"Em um vídeo divulgado ontem pela TV Record, Lindemberg Alves Fernandes afirmou que não sabia que tinha atirado na menina Nayara, amiga da sua ex-namorada Eloá.
Nas imagens, Lindemberg aparece algemado, com as mãos para trás, sem camiseta, em frente a uma cela e com o rosto machucado. Segundo a emissora, que não informou quando e por quem o vídeo foi feito, as imagens foram feitas logo após ele ser preso.
Ele responde a perguntas inaudíveis feitas por pessoas que não aparecem. "Eu atirei no sofá. Eu acho que atirei primeiro na Eloá", diz. "Um [tiro] foi eu que dei. Eu lembro que dei um na Eloá."
"Na Nayara, eu nem sabia que tinha atirado na Nayara."
Lindemberg explica na gravação que "depois da bomba [usada pela polícia para arrombar a porta do apartamento], eu não vi mais nada. Eu ouvi gritos." De acordo com a PM, a invasão ocorreu porque Lindemberg teria feito um disparo.
No vídeo, no entanto, ele não esclarece se o momento da invasão da PM foi antes ou depois de ele ter atirado. "Eu não estava pensando que a polícia ia lá, nem nada. Eu tava pensando em curtir cada minuto com ela [Eloá], ao lado dela. Só beijo no rosto. Ela me beijava no rosto."
Também disse que 'queria voltar no tempo' e pôr fim ao ciúmes que tinha de Eloá.
Ontem, a advogada Ana Lúcia Assad ouviu o rapaz no CDP (Centro de Detenção Provisória), em Pinheiros. Segundo ela, o rapaz disse que só atirou após a polícia invadir o local.
Diferentemente do que Lindemberg disse na gravação, a advogada afirma ainda, que ele atirou a esmo -sem intenção de acertar nas duas garotas.
A advogada pediu que Lindemberg escrevesse uma carta de próprio punho na qual ele dizia se sentir ameaçado e que temia pela sua integridade física e por sua vida."
Esse último parágrafo é importante do ponto de vista jurídico. O que a advogada esta tentando fazer pedindo que Fulano diga que se sentia ameaçado é construir a base para, mais tarde, alegar que ele atirou em legitima defesa. Em outras palavras, que ele atirou para se defender por estar se sentido em perigo.
A legítima defesa ocorre quando, para defender um bem jurídico (no caso acima, a vida), a pessoa faz algo que, em outras circunstâncias, seria considerado um delito.
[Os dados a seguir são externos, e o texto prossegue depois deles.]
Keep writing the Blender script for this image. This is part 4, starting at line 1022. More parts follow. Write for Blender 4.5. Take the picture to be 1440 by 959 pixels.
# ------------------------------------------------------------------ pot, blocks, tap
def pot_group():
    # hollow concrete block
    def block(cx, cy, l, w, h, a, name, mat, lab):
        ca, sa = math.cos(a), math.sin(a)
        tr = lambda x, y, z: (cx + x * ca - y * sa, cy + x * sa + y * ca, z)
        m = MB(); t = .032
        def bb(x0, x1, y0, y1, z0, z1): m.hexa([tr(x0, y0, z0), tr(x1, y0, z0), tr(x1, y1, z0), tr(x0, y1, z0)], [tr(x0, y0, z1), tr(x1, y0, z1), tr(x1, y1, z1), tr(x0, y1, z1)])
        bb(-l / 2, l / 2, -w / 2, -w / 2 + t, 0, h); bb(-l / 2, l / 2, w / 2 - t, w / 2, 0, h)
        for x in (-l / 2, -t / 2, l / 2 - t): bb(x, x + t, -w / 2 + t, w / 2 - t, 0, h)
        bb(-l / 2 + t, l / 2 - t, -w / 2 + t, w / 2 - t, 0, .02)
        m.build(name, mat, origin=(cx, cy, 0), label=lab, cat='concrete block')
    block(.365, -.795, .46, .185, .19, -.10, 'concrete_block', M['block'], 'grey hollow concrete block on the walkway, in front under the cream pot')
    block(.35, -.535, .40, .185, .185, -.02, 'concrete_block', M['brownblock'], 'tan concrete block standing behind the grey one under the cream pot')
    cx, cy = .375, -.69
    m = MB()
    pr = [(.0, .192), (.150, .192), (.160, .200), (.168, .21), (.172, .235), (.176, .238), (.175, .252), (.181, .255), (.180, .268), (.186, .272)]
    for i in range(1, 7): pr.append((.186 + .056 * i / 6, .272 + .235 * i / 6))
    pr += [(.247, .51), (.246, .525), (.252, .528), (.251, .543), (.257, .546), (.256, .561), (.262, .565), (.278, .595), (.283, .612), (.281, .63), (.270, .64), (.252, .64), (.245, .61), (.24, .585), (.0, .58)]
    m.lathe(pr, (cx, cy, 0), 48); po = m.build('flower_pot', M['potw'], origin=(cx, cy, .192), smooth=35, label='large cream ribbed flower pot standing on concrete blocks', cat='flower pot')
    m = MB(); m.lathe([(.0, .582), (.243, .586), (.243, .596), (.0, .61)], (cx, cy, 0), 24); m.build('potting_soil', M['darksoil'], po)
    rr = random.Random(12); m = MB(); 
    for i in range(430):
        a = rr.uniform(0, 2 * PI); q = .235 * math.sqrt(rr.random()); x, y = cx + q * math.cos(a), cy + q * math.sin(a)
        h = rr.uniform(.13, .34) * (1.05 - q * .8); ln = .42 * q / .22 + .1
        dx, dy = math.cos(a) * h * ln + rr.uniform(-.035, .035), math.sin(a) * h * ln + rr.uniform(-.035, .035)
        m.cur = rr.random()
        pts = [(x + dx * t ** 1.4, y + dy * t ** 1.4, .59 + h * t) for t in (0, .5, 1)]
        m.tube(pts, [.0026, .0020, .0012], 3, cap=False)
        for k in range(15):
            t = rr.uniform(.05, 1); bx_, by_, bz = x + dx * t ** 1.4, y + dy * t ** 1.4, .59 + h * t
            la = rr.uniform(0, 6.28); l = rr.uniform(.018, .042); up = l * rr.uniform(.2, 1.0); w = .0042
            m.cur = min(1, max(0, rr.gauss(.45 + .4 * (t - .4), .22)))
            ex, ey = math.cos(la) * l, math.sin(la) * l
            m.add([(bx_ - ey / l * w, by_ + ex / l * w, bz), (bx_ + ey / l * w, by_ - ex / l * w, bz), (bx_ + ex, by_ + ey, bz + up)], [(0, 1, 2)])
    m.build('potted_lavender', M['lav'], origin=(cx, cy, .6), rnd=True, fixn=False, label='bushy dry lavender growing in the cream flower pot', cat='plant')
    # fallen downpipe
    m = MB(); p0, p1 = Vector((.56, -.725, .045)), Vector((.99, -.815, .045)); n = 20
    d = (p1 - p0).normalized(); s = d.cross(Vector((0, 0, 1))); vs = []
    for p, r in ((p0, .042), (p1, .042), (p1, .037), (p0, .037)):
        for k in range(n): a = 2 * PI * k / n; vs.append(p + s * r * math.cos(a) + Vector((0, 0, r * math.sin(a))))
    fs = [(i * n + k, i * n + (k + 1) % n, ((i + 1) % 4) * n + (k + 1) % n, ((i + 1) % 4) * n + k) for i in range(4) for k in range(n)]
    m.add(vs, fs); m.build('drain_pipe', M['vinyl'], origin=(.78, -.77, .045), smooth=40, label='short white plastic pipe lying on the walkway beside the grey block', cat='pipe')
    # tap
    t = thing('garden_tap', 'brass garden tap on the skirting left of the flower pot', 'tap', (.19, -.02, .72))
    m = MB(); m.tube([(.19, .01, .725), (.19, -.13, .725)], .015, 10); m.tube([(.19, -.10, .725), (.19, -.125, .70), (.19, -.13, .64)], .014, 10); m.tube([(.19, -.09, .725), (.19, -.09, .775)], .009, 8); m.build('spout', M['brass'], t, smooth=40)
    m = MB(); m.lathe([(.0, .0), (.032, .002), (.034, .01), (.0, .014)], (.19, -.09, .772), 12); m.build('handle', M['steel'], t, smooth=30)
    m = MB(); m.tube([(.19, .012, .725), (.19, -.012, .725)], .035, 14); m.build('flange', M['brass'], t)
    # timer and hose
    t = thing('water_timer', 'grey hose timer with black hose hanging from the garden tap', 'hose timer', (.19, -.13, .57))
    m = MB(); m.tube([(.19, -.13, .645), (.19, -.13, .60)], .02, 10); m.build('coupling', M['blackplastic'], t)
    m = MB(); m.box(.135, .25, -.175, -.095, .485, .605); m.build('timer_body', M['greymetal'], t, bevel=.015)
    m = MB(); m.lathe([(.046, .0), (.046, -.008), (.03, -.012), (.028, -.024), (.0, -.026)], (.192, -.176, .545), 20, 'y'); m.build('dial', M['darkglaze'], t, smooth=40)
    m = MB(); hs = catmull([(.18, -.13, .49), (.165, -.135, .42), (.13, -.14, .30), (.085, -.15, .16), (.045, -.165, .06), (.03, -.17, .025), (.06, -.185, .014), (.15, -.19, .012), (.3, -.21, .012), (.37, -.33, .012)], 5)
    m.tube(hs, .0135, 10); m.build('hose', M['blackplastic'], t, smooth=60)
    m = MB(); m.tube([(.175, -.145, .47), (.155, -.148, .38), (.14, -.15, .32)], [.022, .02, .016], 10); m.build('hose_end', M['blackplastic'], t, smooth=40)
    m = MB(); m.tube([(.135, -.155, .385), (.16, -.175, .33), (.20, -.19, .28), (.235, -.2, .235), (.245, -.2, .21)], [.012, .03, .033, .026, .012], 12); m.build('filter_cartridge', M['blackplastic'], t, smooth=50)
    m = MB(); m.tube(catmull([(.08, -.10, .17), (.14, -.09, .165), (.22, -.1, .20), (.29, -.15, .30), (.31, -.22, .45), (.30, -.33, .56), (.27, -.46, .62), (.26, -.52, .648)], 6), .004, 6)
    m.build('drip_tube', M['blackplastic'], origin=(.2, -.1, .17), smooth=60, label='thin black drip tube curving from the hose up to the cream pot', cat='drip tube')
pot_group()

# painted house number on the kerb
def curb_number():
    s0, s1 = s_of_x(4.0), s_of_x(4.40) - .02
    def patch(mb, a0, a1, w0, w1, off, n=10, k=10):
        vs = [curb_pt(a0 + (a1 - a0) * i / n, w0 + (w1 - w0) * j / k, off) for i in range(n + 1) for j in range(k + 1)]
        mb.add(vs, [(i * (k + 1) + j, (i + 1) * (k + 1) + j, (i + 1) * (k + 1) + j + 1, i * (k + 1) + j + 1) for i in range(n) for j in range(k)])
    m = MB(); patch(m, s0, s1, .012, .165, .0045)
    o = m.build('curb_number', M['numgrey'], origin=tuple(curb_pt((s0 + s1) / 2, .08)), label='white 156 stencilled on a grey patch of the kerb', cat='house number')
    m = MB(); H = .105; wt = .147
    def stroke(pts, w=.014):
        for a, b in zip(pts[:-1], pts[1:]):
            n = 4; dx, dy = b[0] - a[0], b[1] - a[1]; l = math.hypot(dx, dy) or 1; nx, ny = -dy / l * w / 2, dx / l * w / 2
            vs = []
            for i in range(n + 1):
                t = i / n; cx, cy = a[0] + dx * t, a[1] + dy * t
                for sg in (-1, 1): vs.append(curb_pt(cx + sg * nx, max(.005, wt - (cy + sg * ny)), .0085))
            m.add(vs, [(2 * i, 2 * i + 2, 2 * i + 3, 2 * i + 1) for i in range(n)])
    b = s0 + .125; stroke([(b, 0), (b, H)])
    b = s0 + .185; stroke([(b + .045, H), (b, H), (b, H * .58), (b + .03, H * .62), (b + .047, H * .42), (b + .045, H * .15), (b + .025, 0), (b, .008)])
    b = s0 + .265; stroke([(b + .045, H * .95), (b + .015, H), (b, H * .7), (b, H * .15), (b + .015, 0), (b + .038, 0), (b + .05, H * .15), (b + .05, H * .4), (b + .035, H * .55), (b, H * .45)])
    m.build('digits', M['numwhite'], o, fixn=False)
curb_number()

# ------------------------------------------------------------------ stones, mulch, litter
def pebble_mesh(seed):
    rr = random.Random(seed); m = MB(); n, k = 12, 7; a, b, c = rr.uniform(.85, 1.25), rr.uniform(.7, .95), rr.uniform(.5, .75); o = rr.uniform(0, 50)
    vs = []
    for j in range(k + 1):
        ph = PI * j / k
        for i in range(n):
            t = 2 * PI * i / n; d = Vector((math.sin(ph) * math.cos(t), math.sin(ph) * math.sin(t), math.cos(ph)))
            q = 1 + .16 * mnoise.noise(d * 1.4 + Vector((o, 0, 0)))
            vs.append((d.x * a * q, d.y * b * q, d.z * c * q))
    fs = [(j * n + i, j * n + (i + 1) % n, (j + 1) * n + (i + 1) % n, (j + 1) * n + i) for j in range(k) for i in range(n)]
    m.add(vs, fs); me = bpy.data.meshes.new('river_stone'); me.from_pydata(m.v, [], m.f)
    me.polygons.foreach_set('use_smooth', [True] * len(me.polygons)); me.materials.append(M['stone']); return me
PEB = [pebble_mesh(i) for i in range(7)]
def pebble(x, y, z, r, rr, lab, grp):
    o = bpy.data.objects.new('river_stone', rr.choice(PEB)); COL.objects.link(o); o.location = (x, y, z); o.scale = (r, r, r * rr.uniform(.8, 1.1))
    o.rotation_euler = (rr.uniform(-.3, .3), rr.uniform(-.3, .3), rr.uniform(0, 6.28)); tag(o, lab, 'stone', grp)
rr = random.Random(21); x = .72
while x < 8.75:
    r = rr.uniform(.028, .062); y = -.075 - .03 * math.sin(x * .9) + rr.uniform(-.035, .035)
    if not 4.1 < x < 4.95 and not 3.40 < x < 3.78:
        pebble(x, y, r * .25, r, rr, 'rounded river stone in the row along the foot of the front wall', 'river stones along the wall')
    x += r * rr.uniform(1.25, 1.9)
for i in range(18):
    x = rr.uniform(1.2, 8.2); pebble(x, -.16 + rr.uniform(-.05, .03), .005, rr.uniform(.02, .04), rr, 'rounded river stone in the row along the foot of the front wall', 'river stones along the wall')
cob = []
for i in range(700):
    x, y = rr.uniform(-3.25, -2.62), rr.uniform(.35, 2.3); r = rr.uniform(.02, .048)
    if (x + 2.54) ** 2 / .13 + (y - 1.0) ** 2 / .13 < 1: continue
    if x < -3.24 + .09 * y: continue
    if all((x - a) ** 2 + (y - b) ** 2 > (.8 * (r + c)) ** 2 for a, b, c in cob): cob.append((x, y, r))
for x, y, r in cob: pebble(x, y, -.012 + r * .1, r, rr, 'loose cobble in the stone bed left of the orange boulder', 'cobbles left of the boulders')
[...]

Por exemplo, a legítima defesa ocorre quando alguém, para se proteger, atira no criminoso que o ameaçava com uma arma. Se você atira em alguém em uma situação normal, você cometeu um crime (homicídio), mas se você atira em um criminoso que apontava uma arma contra você, não há o crime, pois você estava protegendo um bem jurídico (sua vida) que estava no mesmo (ou maior) nível do que o bem jurídico ofendido (a vida do outro).
Essa relação entre os bens jurídicos protegido e ofendido é importante. Você não pode alegar legítima defesa se você mata para proteger seu patrimônio durante um furto. Neste caso, o bem jurídico protegido (seu patrimônio) é menos importante que o bem jurídico ofendido (a vida do criminoso). Neste exemplo, se o bandido nao colocou sua vida em perigo, não há legítima defesa pois há uma desproporcionalidade negativa entre o que você ofende (tirar a vida de alguém) e o que você pretende proteger (seu patrimônio).
A legítima defesa é uma das hipóteses do que chamamos de exclusão de ilicitude (ou tipicidade). Ou seja, a legítima defesa exclui o elemento de ilicitude que, de outra maneira, existira naquela ação. As outras hipóteses são o estado de necessidade, o estrito cumprimento do dever legal e o exercício regular do direito.
O problema da tática adotada pela advogada de defesa acima é que você não pode alegar legítima defesa (ou estado de necessidade) quando foi você mesmo quem causou a situação de perigo. Se voce provoca a situação, não pode depois alegar que estava apenas se defendendo, pois você não teria que se defender se não tivesse causado a situação em primeiro lugar.